> **PROBLEM REQUIREMENTS**
Every line that includes the word "parts" is to be listed.

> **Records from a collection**
***

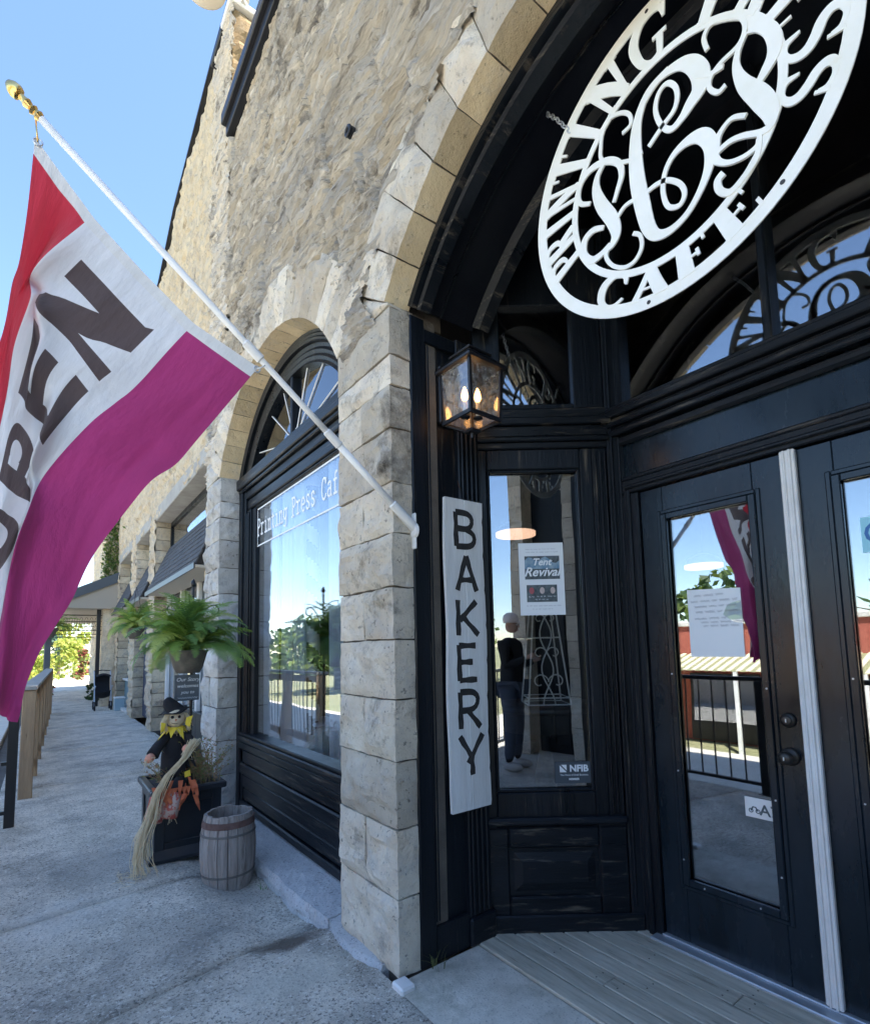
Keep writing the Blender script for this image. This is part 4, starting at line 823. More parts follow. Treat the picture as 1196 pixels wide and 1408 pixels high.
def mixc(f,a,b):
    q=N(n,'ShaderNodeMix',data_type='RGBA'); Lk(f,q.inputs[0])
    for i,c in((6,a),(7,b)):
        if isinstance(c,tuple): q.inputs[i].default_value=(*c,1)
        else: Lk(c,q.inputs[i])
    return q.outputs[2]
c=mixc(Mt('GREATER_THAN',S_,.245),(.64,.045,.075),(.80,.80,.82))
c=mixc(mk,c,(.115,.085,.085))
c=mixc(Mt('GREATER_THAN',S_,.665),c,(.46,.05,.20))
c=mixc(Mt('LESS_THAN',TQ,.035),c,(.80,.79,.77))
wv=N(n,'ShaderNodeTexNoise'); wv.inputs['Scale'].default_value=2.5; Lk(um.outputs[0],wv.inputs['Vector'])
mr=N(n,'ShaderNodeMapRange'); mr.inputs[1].default_value=.3; mr.inputs[2].default_value=.7; mr.inputs[3].default_value=.88; mr.inputs[4].default_value=1.06; Lk(wv.outputs[0],mr.inputs[0])
hs=N(n,'ShaderNodeHueSaturation'); Lk(mr.outputs[0],hs.inputs['Value']); Lk(c,hs.inputs['Color']); c=hs.outputs[0]
nb=N(n,'ShaderNodeTexNoise'); nb.inputs['Scale'].default_value=18; nb.inputs['Detail'].default_value=5; mpn=N(n,'ShaderNodeMapping'); mpn.inputs['Scale'].default_value=(1.4,.5,1); mpn.inputs['Rotation'].default_value=(0,0,.6); Lk(um.outputs[0],mpn.inputs[0]); Lk(mpn.outputs[0],nb.inputs['Vector'])
bp=N(n,'ShaderNodeBump'); bp.inputs['Strength'].default_value=.6; bp.inputs['Distance'].default_value=.016; Lk(nb.outputs[0],bp.inputs['Height']); Lk(bp.outputs[0],pb.inputs['Normal'])
Lk(c,pb.inputs['Base Color']); Lk(c,tl.inputs[0]); Lk(pb.outputs[0],ms.inputs[1]); Lk(tl.outputs[0],ms.inputs[2]); Lk(ms.outputs[0],out.inputs[0])
cl=mb.build('cloth',M_FLAG,flg,True,fix=False)
ul=cl.data.uv_layers.new(name='UVMap'); flat=[q for r_ in uv for q in r_]
vi=np.empty(len(cl.data.loops),np.int32); cl.data.loops.foreach_get('vertex_index',vi); ul.data.foreach_set('uv',np.array(flat)[vi].reshape(-1))
for p in((-.075,1.975,3.05),(.632,1.975,2.505)):
    MB().tube([(p[0]+.012*math.cos(t),p[1],p[2]+.012*math.sin(t)) for t in np.linspace(0,6.283,13)],.003,6,cap=False).build('grommet',M_ALU,flg,True)
MB().tube([(-.075,1.975,3.05),(-.080,1.968,3.085),(-.083,1.98,3.125)],.0028,6).build('flag_clip',M_BRASS,flg,True)
MB().tube([(.632,1.975,2.505),(.655,1.968,2.52),(.672,1.98,2.545)],.0028,6).build('flag_clip',M_WHITE,flg,True)
# ---------------------------------------------------------------- printed things on the glass
def text(body,size,M4,m,parent,name,shear=0,ext=.0004,align='CENTER',bold=0,space=1):
    cu=bpy.data.curves.new(name,'FONT'); cu.body=body; cu.size=size; cu.align_x=align; cu.align_y='CENTER'; cu.shear=shear; cu.extrude=ext; cu.offset=bold; cu.space_character=space; cu.resolution_u=3
    o=bpy.data.objects.new(name,cu); COL.objects.link(o); dg=bpy.context.evaluated_depsgraph_get(); me=bpy.data.meshes.new_from_object(o.evaluated_get(dg)); bpy.data.objects.remove(o)
    me.transform(M4); me.transform(Matrix.Translation(-ORG[parent])); me.materials.clear(); me.materials.append(m)
    q=bpy.data.objects.new(name,me); COL.objects.link(q); q.parent=parent; ORG[q]=ORG[parent]; return q
def frame(o,right,up): # matrix with local x=right,y=up, z=out
    r_=Vector(right).normalized();u_=Vector(up).normalized();z=r_.cross(u_); return Matrix(((r_.x,u_.x,z.x,o[0]),(r_.y,u_.y,z.y,o[1]),(r_.z,u_.z,z.z,o[2]),(0,0,0,1)))
M_PAPER=mat('white_paper',(.80,.83,.84),rough=.6); M_PINK=mat('print_blue',(.10,.22,.34),(.35,.45,.5),rough=.6,scale=30); M_PDARK=mat('print_dark',(.04,.055,.06),(.12,.15,.16),rough=.6,scale=40)
M_PGREY=mat('print_grey',(.35,.36,.40),rough=.6); M_SKIN=mat('print_portrait',(.45,.35,.32),(.62,.52,.48),rough=.6,scale=60); M_RED=mat('print_red',(.40,.10,.11),rough=.6)
def SP(u,z,d=0): return SPL(u,-.030+d,z)
fl=root('event_flyer',SP(.335,1.56),'white paper event flyer with blue mountain picture taped inside the narrow side window','flyer')
def spq(mb,u0,u1,z0,z1,d0,d1): 
    mb.T=lambda u,z,d:SP(u,z,d); mb.box(u0,u1,z0,z1,d0,d1); return mb
FU0,FU1,FZ0,FZ1=.217,.452,1.556,1.938
spq(MB(),FU0,FU1,FZ0,FZ1,0,.0008).build('paper',M_PAPER,fl)
spq(MB(),FU0+.030,FU1-.022,1.745,1.868,.0008,.0012).build('picture',M_PDARK,fl)
mb=MB(); pts=[(FU0+.03,1.80),(FU0+.03,1.85)]+[(FU0+.03+.183*i/10,1.845+.014*math.sin(i*1.3)+.01*math.sin(i*.4)) for i in range(11)]+[(FU1-.022,1.80)]
mb.T=lambda u,z,d:SP(u,z,d); mb.poly([(p[0],p[1],.0012) for p in pts],(0,0,.0003)); mb.build('mountains',M_PINK,fl)
e_=Vector((.8,-.6,0)); 
text('Tent',.052,frame(SP(.335,1.835,.0018),e_,(0,0,1)),M_PAPER,fl,'title',.3,bold=.0012)
text('Revival',.066,frame(SP(.335,1.782,.0018),e_,(0,0,1)),M_PAPER,fl,'title',.35,bold=.0014)
spq(MB(),FU0+.036,FU1-.040,1.625,1.715,.0008,.0012).build('picture',M_PDARK,fl)
for i in range(3):
    mb=MB(); c0=(FU0+.062+i*.055,1.685)
    mb.T=lambda u,z,d:SP(u,z,d); mb.poly([(c0[0]+.013*math.cos(t),c0[1]+.018*math.sin(t),.0012) for t in np.linspace(0,6.0,12)],(0,0,.0003)); mb.build('portrait',M_SKIN if i else M_RED,fl)
def squiggle(x0,x1,z,amp,parent,m,wr,F_):
    mb=MB(); u=x0
    while u<x1:
        L=wr.choice((3,4,6,7)); pts=[F_(min(u+q*amp*.55,x1+.004),z+amp*math.sin(q*1.9+wr.random())*(.6+.5*wr.random())) for q in range(L*2+1)]
        mb.tube(pts,amp*.22,3); u+=L*2*amp*.55+amp*1.6
    mb.build('small_print',m,parent)
wr=random.Random(5)
for u0,u1,z in((.253,.415,1.905),(.253,.418,1.889),(.25,.425,1.605),(.28,.38,1.588)): squiggle(u0,u1,z,.0032,fl,M_PGREY,wr,lambda a,b:SP(a,b,.0010))
for u0,u1,z in((.262,.29,1.652),(.305,.345,1.654),(.36,.40,1.654),(.295,.36,1.638)): squiggle(u0,u1,z,.0036,fl,M_PAPER,wr,lambda a,b:SP(a,b,.0016))
st=root('member_sticker',SP(.455,.755),'dark grey rectangular window sticker reading NFIB low in the narrow side window','sticker')
M_STK=mat('sticker_grey',(.055,.07,.085),rough=.5)
spq(MB(),.360,.552,.700,.806,0,.0008).build('backing',M_STK,st)
text('NFIB',.046,frame(SP(.482,.772,.0012),e_,(0,0,1)),M_PAPER,st,'lettering',bold=.0016)
mb=MB(); mb.T=lambda u,z,d:SP(u,z,d); mb.poly([(.385,.755,.0008),(.385,.790,.0008),(.420,.755,.0008)],(0,0,.0005)); mb.poly([(.392,.792,.0008),(.420,.792,.0008),(.420,.763,.0008)],(0,0,.0005)); mb.build('emblem',M_PAPER,st)
text('The Voice of Small Business.',.0125,frame(SP(.458,.741,.0011),e_,(0,0,1)),M_PAPER,st,'lettering')
text('MEMBER',.014,frame(SP(.456,.720,.0011),e_,(0,0,1)),M_PAPER,st,'lettering',bold=.0004)
nt_=root('paper_notice',(2.43,1.14,1.48),'white handwritten paper notice taped on the left door glass','notice')
mb=MB(); rows=[]
for i in range(9):
    z=1.330+.302*i/8; rows.append([(2.4345-.0015*math.sin(i*.9)-.001*math.sin(j*.8),1.257-.236*j/6,z+(.012*(1-j/6) if i==8 else 0)) for j in range(7)])
mb.grid(rows); mb.build('paper',M_PAPER,nt_,True,fix=False)
M_PEN=mat('faded_pen',(.22,.24,.28),rough=.7)
rg=random.Random(3)
for li,(z,a,b) in enumerate(((1.612,1.225,1.10),(1.585,1.242,1.045),(1.560,1.225,1.08),(1.535,1.222,1.075),(1.505,1.228,1.085),(1.487,1.20,1.04),(1.470,1.19,1.06))):
    mb=MB(); y=a
    while y>b:
        L=rg.choice((2,3,4,5)); pts=[]
        for q in range(L*4+1): pts.append((2.4318,y-q*.0028,z+.0045*math.sin(q*1.9+rg.random())*(1+.4*rg.random())))
        mb.tube(pts,.0008,3); y-=L*4*.0028+.010
    mb.build('handwriting',M_PEN,nt_)
rs=root('blue_door_card',(2.43,.52,1.78),'pale turquoise card inside the glass of the right door at the frame edge','card')
MB().box(2.4335,2.4345,.40,.583,1.716,1.848).build('card',mat('turquoise_card',(.35,.72,.82),rough=.6),rs)
text('O',.12,frame((2.4322,.53,1.782),(0,-1,0),(0,0,1)),mat('card_blue',(.05,.18,.45),rough=.6),rs,'lettering')
pl=root('number_plate',(2.434,1.01,.68),'small white vehicle number plate against the lower glass of the left door','number plate')
MB().box(2.4335,2.4350,.90,1.068,.655,.737,.0005).build('plate',M_WHITE,pl)
text('A7',.062,frame((2.4325,.975,.690),(0,-1,0),(0,0,1)),M_PDARK,pl,'lettering',bold=.001)
mb=MB(); 
for cy in(1.045,1.018): mb.tube([(2.433,cy+.008*math.cos(t),.683+.008*math.sin(t)) for t in np.linspace(0,6.28,9)],.002,4,cap=False)
mb.tube([(2.433,1.045,.683),(2.433,1.036,.699),(2.433,1.026,.698),(2.433,1.018,.683)],.003,4); mb.build('motorcycle_emblem',M_PDARK,pl)
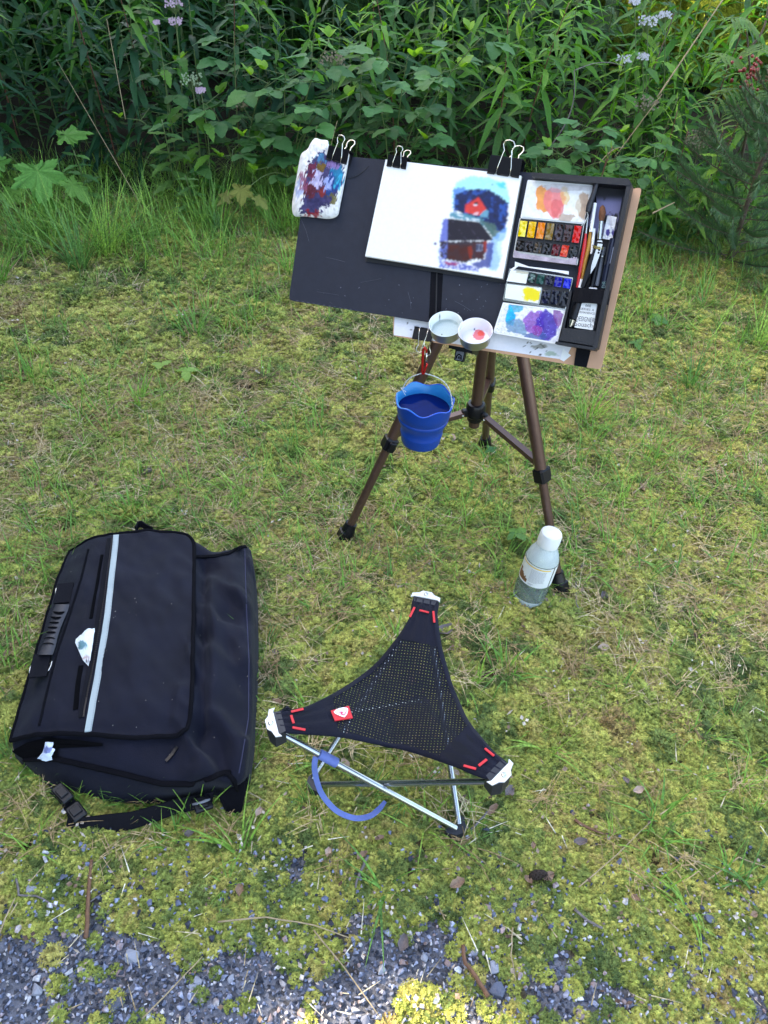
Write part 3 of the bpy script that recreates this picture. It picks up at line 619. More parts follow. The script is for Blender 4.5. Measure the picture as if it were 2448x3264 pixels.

***

> **SOLVED EXERCISE**
Keep writing the Blender script for this image. This is part 4, starting at line 823. More parts follow. Treat the picture as 1196 pixels wide and 1408 pixels high.
Write part 3 of the bpy script that recreates this picture. It picks up at line 619. More parts follow. The script is for Blender 4.5. Measure the picture as if it were 2448x3264 pixels.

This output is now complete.